▶ Set task
Within the records below, find each line that holds the string "part", then copy it.

• • •

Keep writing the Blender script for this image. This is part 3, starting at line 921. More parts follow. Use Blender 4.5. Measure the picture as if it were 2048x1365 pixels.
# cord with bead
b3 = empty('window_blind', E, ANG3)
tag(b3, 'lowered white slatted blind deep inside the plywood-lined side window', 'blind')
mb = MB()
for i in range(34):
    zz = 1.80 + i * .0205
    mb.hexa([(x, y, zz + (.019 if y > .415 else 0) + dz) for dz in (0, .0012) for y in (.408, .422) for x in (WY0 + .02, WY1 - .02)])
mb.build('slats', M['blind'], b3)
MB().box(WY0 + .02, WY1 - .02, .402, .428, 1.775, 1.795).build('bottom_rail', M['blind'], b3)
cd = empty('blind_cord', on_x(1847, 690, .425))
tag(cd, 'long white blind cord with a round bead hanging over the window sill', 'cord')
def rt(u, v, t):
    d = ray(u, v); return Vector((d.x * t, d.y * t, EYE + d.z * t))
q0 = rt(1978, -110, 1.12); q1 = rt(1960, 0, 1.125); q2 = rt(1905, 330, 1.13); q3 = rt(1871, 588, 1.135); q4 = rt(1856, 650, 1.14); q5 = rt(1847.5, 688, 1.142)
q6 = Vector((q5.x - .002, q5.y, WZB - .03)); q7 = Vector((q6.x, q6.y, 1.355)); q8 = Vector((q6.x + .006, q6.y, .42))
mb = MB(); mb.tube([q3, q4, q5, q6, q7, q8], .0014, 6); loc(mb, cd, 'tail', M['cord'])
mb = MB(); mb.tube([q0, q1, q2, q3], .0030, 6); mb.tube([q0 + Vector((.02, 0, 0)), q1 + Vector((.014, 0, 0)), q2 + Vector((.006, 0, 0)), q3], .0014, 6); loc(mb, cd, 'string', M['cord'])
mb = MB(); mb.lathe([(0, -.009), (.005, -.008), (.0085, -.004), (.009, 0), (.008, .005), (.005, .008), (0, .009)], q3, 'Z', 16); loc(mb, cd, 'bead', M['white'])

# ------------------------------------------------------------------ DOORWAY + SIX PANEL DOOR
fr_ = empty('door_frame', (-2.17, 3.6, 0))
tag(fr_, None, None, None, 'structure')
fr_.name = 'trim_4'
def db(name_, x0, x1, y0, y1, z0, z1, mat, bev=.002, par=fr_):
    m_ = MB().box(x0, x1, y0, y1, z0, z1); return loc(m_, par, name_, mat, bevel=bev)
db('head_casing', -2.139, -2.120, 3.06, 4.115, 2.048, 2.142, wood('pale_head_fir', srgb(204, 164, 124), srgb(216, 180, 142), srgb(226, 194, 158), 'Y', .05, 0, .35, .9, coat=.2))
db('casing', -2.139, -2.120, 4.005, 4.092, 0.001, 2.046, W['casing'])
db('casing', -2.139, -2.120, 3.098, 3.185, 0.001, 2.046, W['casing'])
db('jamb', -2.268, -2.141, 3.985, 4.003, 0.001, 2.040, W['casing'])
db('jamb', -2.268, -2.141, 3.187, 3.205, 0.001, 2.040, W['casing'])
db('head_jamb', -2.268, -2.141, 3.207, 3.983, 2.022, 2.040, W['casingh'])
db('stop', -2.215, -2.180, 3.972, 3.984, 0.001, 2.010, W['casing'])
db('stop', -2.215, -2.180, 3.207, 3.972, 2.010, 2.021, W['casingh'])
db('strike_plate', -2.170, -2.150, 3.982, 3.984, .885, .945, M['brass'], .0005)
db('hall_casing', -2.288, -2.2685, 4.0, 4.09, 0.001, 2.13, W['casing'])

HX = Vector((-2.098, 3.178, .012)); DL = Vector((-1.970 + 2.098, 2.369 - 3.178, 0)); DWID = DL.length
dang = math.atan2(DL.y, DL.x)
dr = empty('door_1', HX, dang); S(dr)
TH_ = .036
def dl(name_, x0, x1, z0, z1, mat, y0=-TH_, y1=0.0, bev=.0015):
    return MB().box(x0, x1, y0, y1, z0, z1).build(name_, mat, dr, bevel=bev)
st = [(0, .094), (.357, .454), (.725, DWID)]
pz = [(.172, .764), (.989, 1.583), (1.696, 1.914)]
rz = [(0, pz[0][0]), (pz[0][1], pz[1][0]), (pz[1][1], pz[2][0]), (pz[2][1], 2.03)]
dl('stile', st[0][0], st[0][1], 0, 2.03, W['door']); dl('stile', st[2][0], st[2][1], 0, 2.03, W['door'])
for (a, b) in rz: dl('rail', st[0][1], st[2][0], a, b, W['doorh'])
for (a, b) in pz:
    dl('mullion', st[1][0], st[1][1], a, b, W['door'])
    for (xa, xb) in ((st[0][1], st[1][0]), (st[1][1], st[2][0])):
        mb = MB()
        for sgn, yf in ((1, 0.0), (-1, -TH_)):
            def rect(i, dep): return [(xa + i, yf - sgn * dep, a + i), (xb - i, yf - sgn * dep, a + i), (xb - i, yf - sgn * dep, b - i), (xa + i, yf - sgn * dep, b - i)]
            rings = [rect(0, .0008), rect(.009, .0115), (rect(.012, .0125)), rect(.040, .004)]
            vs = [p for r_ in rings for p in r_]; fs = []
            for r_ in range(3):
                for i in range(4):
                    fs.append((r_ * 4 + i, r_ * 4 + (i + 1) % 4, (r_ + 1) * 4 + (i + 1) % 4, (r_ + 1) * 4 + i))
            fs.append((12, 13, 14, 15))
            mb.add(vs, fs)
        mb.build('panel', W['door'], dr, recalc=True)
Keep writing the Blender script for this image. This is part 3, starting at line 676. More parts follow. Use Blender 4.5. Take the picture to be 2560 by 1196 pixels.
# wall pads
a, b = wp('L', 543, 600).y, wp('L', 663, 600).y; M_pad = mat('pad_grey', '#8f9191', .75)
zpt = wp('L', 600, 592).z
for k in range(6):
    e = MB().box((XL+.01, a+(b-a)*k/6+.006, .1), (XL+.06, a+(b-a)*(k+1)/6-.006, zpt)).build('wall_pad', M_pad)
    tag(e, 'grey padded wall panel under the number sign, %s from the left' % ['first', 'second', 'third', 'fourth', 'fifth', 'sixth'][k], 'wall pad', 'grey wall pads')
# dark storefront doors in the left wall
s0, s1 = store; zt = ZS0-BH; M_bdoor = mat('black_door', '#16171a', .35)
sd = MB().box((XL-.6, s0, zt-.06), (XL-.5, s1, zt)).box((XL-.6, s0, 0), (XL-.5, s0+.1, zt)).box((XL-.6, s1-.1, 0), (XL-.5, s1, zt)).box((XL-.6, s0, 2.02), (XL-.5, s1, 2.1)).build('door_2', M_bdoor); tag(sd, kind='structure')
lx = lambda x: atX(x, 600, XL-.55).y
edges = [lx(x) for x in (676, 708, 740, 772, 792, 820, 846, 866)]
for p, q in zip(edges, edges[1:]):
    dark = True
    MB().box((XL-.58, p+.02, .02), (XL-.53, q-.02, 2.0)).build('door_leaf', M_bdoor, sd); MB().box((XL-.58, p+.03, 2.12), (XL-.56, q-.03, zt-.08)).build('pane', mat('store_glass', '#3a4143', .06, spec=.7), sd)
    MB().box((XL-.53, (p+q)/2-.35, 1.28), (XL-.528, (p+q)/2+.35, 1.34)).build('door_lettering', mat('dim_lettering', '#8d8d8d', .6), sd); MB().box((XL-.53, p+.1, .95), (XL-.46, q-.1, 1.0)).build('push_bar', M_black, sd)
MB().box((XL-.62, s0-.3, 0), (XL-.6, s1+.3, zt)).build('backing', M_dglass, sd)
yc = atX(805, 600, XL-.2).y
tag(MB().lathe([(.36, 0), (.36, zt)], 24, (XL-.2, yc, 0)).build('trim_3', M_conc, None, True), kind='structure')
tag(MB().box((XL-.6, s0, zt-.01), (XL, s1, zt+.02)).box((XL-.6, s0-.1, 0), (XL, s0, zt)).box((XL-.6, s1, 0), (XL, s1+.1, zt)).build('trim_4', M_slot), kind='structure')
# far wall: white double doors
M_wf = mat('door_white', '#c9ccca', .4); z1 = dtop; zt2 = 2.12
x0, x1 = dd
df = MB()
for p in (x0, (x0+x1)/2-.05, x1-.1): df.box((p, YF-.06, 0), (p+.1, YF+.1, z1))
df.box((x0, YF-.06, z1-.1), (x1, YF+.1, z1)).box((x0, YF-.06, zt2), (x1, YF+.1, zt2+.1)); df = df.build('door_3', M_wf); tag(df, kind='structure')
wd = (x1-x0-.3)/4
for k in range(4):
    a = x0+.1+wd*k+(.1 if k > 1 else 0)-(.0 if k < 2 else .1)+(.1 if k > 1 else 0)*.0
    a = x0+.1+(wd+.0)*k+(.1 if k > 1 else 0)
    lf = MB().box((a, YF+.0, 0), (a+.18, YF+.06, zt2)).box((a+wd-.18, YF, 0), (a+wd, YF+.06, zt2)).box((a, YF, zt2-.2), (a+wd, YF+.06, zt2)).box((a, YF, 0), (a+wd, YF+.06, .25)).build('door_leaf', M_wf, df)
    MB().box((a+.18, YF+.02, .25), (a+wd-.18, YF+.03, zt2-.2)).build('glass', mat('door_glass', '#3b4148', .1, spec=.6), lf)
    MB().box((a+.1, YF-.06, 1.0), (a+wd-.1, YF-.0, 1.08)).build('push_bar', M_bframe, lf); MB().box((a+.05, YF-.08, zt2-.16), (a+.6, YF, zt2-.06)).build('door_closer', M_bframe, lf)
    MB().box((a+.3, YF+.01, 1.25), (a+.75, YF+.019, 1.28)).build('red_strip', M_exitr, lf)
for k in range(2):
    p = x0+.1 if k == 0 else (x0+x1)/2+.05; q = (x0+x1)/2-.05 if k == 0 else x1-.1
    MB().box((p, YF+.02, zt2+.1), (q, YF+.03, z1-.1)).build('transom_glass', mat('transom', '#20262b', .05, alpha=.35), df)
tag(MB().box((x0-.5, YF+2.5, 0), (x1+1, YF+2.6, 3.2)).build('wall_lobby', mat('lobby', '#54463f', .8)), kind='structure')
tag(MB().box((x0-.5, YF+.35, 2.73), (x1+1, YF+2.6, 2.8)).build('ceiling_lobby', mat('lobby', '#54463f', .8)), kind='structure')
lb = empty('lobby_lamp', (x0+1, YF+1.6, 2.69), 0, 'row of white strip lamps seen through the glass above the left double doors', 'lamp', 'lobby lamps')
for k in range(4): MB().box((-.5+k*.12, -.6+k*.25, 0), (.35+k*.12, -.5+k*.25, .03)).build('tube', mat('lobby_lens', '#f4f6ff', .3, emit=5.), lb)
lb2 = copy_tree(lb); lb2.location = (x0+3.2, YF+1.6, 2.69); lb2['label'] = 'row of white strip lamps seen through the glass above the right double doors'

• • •

▶ Task response
Keep writing the Blender script for this image. This is part 3, starting at line 921. More parts follow. Use Blender 4.5. Measure the picture as if it were 2048x1365 pixels.
Keep writing the Blender script for this image. This is part 3, starting at line 676. More parts follow. Use Blender 4.5. Take the picture to be 2560 by 1196 pixels.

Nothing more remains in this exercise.